ISO: Migrants in Support of a Zuckerberg-Regime

Other ways we can help the elderly with technology.

In 1972, Philippine Dictator Ferdinand Marcos enacted Martial Law. This 14-year period would later mar the nation with a revisionist fervor, flattening the lives of approximately 3,200 extrajudicial killings, 35,000 tortures, and 70,000 imprisonments into one historical footnote. 

Five years later, the Voyager Golden Record would do the same globally. The disk was launched into space hoping that another civilization might find them and understand humanity. It was then, either by grace or by indifference, that Tagalog–just one of many Philippine languages–was not among the din of recorded “hello”s. Another language, Amoy, was recorded, which aliens might mistake for Philippine.

Tagalog’s exclusion was an especially low blow considering that post-Marcos, the Philippines would undertake a slew of labor export policies transforming it into a neo-liberal tourist trap. Aliens in their own country–my kababayan, one generation removed from dictatorship–bred for migrant work but especially for tourism, became voiceless.

There are many instances of voices disappearing if you let them.

In 2003, Colombian artist Doris Salcedo installed 1,550 chairs, intentionally strewn between the dearth of two buildings in Istanbul. Chairs conjured “faceless migrant death in a globalized economy.” These works, based on un-persons, are colloquial hauntings. Ocean Vuong’s On Earth We’re Briefly Gorgeous comes to mind.

Many hauntings go unrecorded. Generally: immigrants. My father wanted to be an artist but settled instead for engineering, or my mother’s miscarriage.

Another haunting: my grandma’s left leg. Wawa, both Japanese and Filipino, was hunted by both the guerrilla freedom fighters and the Japanese imperialists in WWII for no fault of her own other than looking too “other.” Leg freshly blown off by shrapnel, she hid in the mountains, eating yams washed in a river littered with the corpses of mosquito-men. It’s not unknown to me that I am two generations from war.
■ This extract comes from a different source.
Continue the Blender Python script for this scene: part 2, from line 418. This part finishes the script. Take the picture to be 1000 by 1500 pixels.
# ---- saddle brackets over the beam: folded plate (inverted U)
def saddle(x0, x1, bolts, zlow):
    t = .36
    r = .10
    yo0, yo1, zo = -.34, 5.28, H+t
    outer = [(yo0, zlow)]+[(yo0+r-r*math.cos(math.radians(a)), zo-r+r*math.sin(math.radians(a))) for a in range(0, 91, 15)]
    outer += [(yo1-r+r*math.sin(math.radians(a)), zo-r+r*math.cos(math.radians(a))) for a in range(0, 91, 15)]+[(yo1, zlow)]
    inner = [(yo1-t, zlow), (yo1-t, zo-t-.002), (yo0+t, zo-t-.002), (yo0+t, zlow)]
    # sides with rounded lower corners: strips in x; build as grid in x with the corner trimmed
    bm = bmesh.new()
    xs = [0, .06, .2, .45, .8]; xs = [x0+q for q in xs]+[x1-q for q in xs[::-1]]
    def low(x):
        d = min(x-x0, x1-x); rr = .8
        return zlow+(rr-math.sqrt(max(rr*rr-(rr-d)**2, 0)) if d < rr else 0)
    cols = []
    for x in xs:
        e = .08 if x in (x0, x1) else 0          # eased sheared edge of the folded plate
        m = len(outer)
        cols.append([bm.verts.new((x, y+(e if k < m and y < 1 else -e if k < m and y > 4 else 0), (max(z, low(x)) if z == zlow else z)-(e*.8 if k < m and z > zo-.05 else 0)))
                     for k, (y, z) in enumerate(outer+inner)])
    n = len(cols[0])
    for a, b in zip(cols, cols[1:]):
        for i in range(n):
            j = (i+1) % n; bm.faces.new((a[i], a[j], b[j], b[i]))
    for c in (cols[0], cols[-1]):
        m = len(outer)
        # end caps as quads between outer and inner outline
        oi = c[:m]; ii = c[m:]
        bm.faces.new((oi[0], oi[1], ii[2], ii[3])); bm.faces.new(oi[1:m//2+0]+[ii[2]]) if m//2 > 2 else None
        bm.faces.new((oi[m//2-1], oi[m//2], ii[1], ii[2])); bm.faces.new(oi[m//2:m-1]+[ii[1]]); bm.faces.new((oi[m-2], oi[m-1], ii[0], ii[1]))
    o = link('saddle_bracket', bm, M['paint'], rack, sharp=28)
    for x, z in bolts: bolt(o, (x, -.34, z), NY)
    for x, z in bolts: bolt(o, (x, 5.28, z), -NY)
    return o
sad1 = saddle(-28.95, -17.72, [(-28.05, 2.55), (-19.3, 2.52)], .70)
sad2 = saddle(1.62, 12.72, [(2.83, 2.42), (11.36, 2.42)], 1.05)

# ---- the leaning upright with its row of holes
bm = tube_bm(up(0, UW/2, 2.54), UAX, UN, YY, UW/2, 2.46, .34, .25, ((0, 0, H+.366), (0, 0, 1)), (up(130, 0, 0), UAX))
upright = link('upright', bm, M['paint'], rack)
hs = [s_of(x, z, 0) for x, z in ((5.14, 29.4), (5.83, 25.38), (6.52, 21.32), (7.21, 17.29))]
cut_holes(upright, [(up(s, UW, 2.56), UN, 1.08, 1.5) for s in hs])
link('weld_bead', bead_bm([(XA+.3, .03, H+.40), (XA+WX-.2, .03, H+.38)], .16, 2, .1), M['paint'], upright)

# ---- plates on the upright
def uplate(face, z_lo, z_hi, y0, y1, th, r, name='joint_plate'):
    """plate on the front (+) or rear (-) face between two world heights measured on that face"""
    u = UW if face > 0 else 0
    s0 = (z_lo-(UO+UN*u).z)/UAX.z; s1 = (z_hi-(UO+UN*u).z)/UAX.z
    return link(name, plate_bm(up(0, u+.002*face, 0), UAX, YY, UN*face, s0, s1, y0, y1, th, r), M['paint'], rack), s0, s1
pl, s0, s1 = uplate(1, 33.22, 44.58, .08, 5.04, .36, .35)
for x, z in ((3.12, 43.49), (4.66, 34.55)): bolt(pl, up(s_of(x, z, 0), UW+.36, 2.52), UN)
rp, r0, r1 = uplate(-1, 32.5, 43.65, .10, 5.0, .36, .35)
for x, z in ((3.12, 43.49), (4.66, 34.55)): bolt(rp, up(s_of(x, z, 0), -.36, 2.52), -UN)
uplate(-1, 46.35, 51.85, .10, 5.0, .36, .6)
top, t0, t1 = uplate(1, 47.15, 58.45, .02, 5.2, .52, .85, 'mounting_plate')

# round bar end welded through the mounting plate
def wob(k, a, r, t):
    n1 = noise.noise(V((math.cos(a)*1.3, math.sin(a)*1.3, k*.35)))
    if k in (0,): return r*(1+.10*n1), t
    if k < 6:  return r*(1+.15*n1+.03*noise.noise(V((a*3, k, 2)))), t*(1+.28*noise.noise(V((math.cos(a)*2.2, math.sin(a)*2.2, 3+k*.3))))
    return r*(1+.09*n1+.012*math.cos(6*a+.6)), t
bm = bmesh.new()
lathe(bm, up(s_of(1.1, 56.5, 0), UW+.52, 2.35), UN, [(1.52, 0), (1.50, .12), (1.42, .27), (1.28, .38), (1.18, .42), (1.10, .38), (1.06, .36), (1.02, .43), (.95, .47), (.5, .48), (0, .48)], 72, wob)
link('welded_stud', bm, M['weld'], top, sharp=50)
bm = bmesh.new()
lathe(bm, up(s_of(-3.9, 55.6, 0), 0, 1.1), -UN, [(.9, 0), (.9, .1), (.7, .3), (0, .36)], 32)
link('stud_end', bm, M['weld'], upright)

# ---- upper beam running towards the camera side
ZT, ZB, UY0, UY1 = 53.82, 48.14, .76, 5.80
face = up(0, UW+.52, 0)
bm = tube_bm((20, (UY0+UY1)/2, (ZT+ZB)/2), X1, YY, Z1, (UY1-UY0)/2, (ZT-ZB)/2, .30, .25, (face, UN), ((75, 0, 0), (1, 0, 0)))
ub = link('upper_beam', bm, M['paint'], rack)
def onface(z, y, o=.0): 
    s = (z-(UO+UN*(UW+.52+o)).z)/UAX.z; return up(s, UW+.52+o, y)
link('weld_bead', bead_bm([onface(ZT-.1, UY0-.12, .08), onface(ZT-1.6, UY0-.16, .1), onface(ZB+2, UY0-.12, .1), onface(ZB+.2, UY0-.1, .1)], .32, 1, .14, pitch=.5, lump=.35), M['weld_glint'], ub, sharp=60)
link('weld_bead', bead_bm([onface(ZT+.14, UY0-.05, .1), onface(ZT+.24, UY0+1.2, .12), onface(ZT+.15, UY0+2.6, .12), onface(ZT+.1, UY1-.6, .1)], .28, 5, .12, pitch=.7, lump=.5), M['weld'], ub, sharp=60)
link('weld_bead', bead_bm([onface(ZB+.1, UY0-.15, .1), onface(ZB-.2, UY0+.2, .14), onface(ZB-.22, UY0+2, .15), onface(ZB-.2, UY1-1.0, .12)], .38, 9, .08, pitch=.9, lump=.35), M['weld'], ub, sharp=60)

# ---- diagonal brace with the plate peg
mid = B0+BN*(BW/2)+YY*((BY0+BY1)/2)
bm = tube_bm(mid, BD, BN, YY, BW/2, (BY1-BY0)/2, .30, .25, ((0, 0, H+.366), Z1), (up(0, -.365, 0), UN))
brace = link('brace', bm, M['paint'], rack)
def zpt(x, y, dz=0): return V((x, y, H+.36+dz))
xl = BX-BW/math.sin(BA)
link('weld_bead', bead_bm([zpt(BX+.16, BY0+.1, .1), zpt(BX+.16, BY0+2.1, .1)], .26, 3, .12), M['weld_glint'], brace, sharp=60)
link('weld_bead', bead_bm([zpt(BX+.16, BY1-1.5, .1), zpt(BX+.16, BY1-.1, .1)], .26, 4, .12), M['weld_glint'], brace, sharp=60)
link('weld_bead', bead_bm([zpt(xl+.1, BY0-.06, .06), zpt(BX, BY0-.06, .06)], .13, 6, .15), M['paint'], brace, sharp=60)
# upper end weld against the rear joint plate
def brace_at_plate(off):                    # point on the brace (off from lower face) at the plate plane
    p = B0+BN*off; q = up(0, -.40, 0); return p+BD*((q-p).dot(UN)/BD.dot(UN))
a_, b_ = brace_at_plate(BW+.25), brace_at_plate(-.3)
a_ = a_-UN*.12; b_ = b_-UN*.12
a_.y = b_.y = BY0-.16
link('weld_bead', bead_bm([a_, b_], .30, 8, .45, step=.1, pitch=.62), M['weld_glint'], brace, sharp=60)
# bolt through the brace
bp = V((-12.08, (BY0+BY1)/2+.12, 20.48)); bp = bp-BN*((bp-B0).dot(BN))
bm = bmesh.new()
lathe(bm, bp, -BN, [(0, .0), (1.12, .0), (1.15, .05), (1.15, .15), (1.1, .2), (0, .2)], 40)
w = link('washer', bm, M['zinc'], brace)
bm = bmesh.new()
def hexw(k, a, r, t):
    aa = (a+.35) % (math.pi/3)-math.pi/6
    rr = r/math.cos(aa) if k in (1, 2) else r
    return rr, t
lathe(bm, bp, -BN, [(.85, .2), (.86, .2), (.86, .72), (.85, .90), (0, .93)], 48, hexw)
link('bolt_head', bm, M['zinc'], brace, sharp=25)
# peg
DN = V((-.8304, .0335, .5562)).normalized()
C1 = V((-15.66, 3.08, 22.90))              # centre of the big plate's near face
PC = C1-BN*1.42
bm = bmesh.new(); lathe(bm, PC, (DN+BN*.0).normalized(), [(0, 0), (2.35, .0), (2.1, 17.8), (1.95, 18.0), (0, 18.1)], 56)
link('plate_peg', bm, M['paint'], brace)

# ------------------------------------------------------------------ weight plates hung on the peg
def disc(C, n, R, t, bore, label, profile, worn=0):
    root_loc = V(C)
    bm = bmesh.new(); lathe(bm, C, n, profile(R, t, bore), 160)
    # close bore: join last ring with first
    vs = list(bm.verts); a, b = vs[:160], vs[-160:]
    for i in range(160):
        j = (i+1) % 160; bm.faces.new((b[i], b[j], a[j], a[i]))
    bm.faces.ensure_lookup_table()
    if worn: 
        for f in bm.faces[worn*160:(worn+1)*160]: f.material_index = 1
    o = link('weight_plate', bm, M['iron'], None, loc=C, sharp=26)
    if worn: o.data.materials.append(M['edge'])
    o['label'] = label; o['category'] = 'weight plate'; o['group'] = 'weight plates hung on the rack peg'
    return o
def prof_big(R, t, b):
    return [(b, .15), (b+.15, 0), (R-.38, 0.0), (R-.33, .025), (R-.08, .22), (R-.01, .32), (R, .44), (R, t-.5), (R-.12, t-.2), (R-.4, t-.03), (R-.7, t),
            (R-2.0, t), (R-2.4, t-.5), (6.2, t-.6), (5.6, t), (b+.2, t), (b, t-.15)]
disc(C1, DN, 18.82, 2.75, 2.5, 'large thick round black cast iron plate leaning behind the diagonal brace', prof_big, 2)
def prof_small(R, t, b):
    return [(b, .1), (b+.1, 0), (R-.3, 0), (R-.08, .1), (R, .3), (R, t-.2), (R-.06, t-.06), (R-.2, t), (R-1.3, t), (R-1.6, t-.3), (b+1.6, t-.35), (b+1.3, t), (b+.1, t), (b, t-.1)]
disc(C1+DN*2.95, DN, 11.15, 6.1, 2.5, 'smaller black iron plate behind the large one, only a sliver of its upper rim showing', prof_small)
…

Sometimes, when the dementia clears, I string together semblances of babble history.

I’m a screenager, admittedly. My go-to recording method of note-taking is Instagram drafts.

Last summer, as we traveled over a stretch of Ilo Ilo road, my uncle pointed to a mountain in the murky gray.

“That’s where Wawa was born,” he said.

He had just paid ₱500 (~$8) for her unlaminated birth certificate.

When I asked Wawa about it, I used my computer’s search bar to jot the answer. That was nine months ago before it became water-logged. By comparison, Instagram drafts save for seven days maximum, which is economical and painless when both technology and memory fail.

People online are saying that in 100 years, there’ll be iPhone archeologists, which is good because I don’t remember my iPhone 7. I do sometimes miss the memories, though.

In 200 years, dementia will be machine-curable. Family histories will continue for more than the typical three-generation memory.

Machines, like paper, can go away if unpreserved; a sort of technological dark age; reverence for advancement and realization of its failings.

Sometimes, I find myself wishing we lived in a surveillance state. We could live lives over in microchips–less flattening, as far as aliens are concerned. In this techno-authoritarian state, we’d live together, infinitely small and looking at each other fully. Our reflections are overlaid, like one-way screens.